Neighbors want to change designs for construction to the historic Thaddeus Stevens school on 21st Street.
The current renovation plans include modernizing the aging building by adding an art gallery and constructing a modern-style office building adjacent to the school on the property. Some community leaders said they think the designs don’t highlight the art gallery enough and that the nearby office building will keep light from coming in through the windows in the school, and requested that D.C.’s Historic Preservation Review Board alter the design plans.
Members of the HPRB and the development company making the renovations say the requested lighting and art gallery changes are not a matter the historic group can change because it is an interior issue, which is not subject to HPRB review.
The school was in use for about 140 years until it shuttered its doors in 2008. Neighbors fought to keep the historical building in use, and it will become a location for the Ivymount School for children in the area who have autism as soon as 2018.
The design plans that were approved last year include fixing the crumbling stairs on the property, making the building wheelchair accessible and adding a courtyard garden in front of the school and a statue of the school’s namesake, according to HPRB documents.
Neighborhood leaders voiced their concerns at a meeting for the Foggy Bottom and West End Advisory Neighborhood Commission last month and passed a resolution unanimously supporting changes to the plans. ANC Commissioner Florence Harmon requested that members of the commission take up the resolution at the last meeting, since she was not at the meeting to introduce it. She declined to comment on the measure and her concerns.
Patrick Kennedy, the chair of the commission, said the current design plans place the art gallery behind the school, which does not invite passersby onto the historic site or to the statue of abolitionist Thaddeus Stevens. The community would like Akridge, the real estate developer who won the bid to reconstruct the historical site, to move the gallery and the statue in the school’s front atrium, he said.

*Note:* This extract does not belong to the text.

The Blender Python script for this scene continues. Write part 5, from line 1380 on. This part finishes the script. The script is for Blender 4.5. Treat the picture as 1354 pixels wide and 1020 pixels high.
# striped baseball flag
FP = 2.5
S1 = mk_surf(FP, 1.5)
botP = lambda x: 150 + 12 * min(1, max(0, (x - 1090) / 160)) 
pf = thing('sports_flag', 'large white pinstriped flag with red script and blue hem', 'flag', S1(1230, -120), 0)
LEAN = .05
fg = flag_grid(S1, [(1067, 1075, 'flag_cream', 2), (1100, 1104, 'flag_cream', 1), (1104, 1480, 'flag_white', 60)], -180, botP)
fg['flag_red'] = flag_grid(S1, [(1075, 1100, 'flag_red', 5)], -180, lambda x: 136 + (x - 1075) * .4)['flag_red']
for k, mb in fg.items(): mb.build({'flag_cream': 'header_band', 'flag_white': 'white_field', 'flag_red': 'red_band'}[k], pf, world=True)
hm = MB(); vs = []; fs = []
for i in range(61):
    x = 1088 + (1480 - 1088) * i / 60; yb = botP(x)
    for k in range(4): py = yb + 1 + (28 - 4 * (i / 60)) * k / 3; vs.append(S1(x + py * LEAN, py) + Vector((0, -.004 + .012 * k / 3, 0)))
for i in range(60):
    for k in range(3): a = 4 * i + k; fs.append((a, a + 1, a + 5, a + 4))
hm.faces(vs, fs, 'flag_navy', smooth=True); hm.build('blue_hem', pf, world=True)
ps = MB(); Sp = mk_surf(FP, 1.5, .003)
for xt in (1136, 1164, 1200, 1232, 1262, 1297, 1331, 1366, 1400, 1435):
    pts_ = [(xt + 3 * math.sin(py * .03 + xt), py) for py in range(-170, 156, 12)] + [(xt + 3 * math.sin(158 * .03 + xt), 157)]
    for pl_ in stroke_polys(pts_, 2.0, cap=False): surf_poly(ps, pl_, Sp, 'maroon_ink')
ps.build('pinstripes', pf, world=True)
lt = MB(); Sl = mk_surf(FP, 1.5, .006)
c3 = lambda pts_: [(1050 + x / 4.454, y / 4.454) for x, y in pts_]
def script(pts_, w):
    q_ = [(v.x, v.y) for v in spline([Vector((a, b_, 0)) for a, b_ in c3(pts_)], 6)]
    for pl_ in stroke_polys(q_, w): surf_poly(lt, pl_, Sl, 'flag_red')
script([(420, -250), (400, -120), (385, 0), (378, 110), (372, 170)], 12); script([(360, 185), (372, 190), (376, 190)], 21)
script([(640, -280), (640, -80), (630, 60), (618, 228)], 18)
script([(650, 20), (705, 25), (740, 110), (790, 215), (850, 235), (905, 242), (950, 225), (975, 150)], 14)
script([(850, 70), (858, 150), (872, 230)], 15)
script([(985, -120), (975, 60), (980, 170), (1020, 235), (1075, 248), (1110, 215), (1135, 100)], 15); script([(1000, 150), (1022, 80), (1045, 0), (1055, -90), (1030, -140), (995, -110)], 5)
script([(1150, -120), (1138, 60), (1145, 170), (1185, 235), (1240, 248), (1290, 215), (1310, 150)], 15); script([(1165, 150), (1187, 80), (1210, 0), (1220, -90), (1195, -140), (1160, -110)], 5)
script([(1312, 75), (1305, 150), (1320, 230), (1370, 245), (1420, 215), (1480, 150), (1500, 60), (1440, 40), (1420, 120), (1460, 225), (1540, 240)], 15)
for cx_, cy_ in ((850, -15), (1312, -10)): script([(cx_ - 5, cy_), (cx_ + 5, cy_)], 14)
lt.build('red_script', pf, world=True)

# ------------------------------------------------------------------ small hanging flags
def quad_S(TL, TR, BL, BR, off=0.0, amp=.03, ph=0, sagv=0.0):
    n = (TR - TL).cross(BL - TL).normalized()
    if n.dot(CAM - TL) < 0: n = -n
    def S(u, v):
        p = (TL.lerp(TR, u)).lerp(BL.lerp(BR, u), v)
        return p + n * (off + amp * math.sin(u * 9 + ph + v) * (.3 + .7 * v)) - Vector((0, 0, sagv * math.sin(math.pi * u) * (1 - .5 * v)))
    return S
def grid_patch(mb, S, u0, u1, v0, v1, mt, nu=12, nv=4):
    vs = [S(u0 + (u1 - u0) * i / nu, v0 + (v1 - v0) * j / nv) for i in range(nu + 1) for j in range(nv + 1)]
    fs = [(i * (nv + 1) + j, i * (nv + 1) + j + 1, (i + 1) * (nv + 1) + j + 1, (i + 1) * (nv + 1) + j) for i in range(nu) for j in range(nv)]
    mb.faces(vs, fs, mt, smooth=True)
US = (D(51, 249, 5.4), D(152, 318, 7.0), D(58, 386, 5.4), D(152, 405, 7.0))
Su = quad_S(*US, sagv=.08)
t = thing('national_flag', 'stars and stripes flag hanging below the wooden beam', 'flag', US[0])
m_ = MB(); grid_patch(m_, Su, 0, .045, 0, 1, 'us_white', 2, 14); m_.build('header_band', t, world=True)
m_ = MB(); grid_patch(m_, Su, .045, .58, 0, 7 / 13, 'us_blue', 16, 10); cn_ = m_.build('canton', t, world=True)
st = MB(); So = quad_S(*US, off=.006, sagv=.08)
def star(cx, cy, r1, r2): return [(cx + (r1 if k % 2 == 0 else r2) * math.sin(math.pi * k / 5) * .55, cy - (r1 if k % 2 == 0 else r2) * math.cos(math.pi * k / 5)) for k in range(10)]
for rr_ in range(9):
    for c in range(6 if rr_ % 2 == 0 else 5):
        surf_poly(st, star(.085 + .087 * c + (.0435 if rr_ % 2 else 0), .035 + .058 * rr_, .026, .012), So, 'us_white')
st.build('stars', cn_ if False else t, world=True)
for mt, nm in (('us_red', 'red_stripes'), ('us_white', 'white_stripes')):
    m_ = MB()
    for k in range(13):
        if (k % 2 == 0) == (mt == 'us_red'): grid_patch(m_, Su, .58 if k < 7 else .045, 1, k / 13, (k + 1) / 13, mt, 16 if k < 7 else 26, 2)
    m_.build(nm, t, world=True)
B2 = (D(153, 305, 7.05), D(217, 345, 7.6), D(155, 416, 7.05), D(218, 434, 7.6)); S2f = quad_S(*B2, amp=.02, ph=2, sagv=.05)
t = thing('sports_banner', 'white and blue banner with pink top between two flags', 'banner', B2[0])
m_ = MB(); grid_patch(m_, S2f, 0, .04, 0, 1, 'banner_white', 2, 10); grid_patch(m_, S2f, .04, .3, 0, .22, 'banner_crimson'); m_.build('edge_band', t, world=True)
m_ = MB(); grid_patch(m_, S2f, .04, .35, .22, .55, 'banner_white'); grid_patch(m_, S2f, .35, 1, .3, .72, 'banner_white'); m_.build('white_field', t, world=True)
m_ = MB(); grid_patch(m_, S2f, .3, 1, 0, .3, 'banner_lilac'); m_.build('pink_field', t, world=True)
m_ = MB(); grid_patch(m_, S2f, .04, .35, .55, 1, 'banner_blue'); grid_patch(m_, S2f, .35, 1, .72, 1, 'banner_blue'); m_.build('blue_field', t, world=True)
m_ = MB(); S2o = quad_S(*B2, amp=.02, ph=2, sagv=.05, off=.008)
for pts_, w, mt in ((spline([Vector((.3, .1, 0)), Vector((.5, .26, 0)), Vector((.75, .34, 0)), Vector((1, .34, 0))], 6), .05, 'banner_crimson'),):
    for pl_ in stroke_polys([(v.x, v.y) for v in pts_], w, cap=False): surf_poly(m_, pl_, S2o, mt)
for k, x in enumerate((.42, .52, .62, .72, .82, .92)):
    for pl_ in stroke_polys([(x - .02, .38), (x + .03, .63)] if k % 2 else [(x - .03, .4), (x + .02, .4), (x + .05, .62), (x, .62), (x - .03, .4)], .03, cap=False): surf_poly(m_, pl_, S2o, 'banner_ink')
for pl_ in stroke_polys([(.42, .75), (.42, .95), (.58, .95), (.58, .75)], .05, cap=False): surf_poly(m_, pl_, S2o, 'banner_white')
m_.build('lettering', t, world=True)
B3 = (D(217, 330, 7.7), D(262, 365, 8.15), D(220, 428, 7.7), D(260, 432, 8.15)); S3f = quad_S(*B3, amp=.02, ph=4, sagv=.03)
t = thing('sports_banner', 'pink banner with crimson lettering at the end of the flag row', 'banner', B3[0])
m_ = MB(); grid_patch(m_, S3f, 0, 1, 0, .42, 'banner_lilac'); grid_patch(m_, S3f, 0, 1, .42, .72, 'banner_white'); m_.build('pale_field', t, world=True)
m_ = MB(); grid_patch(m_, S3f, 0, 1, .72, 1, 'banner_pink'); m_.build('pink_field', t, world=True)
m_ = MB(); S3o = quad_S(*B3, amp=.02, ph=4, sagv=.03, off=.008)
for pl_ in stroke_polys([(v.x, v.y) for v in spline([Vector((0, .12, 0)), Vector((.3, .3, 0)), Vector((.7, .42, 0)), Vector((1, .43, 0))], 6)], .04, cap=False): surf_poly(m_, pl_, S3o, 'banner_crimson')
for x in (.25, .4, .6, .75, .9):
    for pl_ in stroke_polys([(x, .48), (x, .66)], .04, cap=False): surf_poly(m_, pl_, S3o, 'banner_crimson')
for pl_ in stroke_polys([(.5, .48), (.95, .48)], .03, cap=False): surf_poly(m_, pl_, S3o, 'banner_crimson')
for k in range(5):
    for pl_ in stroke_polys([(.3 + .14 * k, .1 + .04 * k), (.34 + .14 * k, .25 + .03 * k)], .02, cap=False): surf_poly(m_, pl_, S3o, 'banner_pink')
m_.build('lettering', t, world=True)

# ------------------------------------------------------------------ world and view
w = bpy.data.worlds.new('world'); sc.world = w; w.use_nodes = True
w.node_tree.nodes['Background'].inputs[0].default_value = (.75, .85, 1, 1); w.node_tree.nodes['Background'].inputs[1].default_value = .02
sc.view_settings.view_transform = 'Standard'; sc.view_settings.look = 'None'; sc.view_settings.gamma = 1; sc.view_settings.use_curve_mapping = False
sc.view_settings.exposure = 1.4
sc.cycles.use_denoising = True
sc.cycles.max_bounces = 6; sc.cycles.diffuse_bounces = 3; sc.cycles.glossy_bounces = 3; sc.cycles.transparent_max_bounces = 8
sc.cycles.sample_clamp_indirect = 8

“The city has a broad-based desire to see the legacy of Thaddeus Stevens kept in a prominent area,” Kennedy said.
Neighbors discussed their concerns in October, about a year after the designs were approved, because Akridge had left plans purposefully vague, Kennedy said. The developer did not want to commit to a site plan until they had bought the Humane Society parcel adjacent to the school. Akridge purchased the land for $11 million in January, and an office building will be located on the property.
ANC Commissioner John Williams said in an interview that he believes the plan should be modified so the Stevens School’s aesthetic appeal from behind does not conflict with the the modern buildings across from the rear.
“My concern is that the new building needs to back off from the old building,” Williams said. “It is asking the developers to make due with less space. They can compensate by altering the plans in another direction.”
Steve Callcott, the staff reviewer from HPRB for the project, said the art gallery concerns are not something the HPRB would handle.
”It’s an interior issue, not something subject to HPR,” he said. “We knew about the ANC’s concerns then, and there were discussions about the location and alternative location and whether it made sense.”
David Toney, the vice president for development for Akridge, said some of the commissioners had not seen the plan before. Toney said both Ivymount and Akridge have been working together on the plans and are “fully OK” with what they are now.
“The HPRB has no problem with the plan,” Toney said.
Meaghan Treanor, the director of marketing and communications for Akridge, said officials from the development company are setting up a meeting with Harmon and the other commissioners to review the design in detail in response to the ANC resolution.
“It’s not anything we are concerned about,” Treanor said.
Jan Wintrol, the CEO of Ivymount Corporation, said the lighting in the school is a problem because the building that used to be next to the school, the former Humane Society building, was not as tall as the office building that will be put up in its place. She said she has no say in the design plans but said Akridge has been working with them to mitigate the lighting issue.
“They have been really wonderful in siting with us and talking about the things inside the school that will make it right for the students we will serve,” she said.